I'd welcome a tryout or a conversation at your convenience.
[Applicant Name]
Frequently asked questions
- What is the difference between a swingman and a long reliever?
- A long reliever is defined by their bullpen role — they come in after a short start or blow-up and eat innings, typically in lopsided games. A swingman has the additional capacity to make spot starts — entering in the first inning as the scheduled starter rather than in relief. The distinction matters for roster construction: a swingman requires rotation-style physical preparation (arm rest between appearances, a five-day throwing program), while a pure long reliever can be used more frequently in shorter stints.
- How does option status affect a swingman's roster situation?
- Most swingmen are option-eligible, meaning they can be assigned to Triple-A without passing through waivers. This makes them functionally available to the club as a 'shuttle player' — active on the 26-man when needed for a spot start, optioned back to Triple-A when the rotation stabilizes. Players who have exhausted their three option years (or been on the active roster long enough to require waivers) lose this flexibility and either secure a defined roster role or face release when a club needs to free a 40-man spot.
- How has the opener strategy changed the swingman role?
- The opener — popularized by the Rays under Kevin Cash — uses a high-leverage reliever for the first inning, then hands to a bulk-inning pitcher for 4–5 innings. This bulk-inning role is often filled by a swingman, reframing the traditional spot starter into a 'follower' rather than a traditional starter. The benefit is avoiding the third-time-through-the-order penalty that affects many rotation fringe arms; the drawback is that the swingman may face the heart of the lineup rather than the bottom third as openers target the one spot.
- Can a swingman pitch their way into a full rotation spot?
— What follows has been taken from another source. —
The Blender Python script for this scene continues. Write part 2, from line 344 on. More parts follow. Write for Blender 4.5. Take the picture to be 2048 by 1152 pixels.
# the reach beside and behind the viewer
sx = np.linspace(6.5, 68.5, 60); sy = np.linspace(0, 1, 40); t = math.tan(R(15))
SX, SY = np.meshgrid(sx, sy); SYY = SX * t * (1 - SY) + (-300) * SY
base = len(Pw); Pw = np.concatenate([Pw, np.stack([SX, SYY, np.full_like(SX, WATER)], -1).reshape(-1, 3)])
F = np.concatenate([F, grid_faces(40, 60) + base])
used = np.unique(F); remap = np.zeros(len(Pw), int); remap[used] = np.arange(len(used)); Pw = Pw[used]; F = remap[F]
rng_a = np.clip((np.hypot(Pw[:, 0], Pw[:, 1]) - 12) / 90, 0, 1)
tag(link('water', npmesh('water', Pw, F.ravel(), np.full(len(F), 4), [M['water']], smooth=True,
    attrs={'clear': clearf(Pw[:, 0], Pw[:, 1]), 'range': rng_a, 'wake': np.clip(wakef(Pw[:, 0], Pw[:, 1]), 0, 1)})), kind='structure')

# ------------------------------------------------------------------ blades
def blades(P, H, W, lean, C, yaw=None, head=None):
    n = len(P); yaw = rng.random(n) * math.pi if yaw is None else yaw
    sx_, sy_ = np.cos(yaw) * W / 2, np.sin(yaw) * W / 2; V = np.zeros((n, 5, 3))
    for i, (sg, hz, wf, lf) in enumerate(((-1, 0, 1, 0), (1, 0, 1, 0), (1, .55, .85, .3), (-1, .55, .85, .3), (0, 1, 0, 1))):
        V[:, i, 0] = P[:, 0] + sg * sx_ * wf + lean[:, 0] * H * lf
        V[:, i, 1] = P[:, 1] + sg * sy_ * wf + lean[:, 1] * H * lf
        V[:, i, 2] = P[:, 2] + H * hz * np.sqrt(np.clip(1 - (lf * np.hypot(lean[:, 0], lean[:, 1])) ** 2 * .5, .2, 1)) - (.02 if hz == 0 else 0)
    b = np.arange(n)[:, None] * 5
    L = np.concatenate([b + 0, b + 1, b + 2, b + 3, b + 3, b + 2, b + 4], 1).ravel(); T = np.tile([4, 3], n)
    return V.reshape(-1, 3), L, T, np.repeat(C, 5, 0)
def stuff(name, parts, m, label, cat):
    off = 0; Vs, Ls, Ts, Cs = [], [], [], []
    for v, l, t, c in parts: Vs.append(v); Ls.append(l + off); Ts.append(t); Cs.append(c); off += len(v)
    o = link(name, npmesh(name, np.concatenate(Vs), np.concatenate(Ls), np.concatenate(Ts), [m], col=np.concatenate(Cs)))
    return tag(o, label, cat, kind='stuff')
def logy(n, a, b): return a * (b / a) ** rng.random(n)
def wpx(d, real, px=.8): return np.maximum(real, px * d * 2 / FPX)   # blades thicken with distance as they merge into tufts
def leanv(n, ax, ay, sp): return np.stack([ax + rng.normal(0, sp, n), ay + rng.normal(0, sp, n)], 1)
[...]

- Yes, and this is the most common positive career trajectory from the role. Several current MLB rotation stalwarts began as organizational swingmen who demonstrated they could handle four-to-six innings with adequate stuff and command, then earned a full rotation turn when an injury created an opening. The metrics clubs watch most closely are strikeout rate (which drives sustainable performance), walk rate, and swinging-strike percentage — outcomes that don't depend on a specific role definition.
- How is data analytics changing how clubs use swingmen?
- Statcast matchup data and platoon split analysis now heavily inform where a swingman enters. If a club knows their swingman's four-seamer runs into trouble with left-handed pull hitters in the third inning, the manager might use him as an opener specifically designed to face the two right-handed hitters at the bottom of the opposing lineup before turning the game over. The tactical precision of modern bullpen deployment has made swingman usage more analytically deliberate and less dependent on intuitive managerial preferences.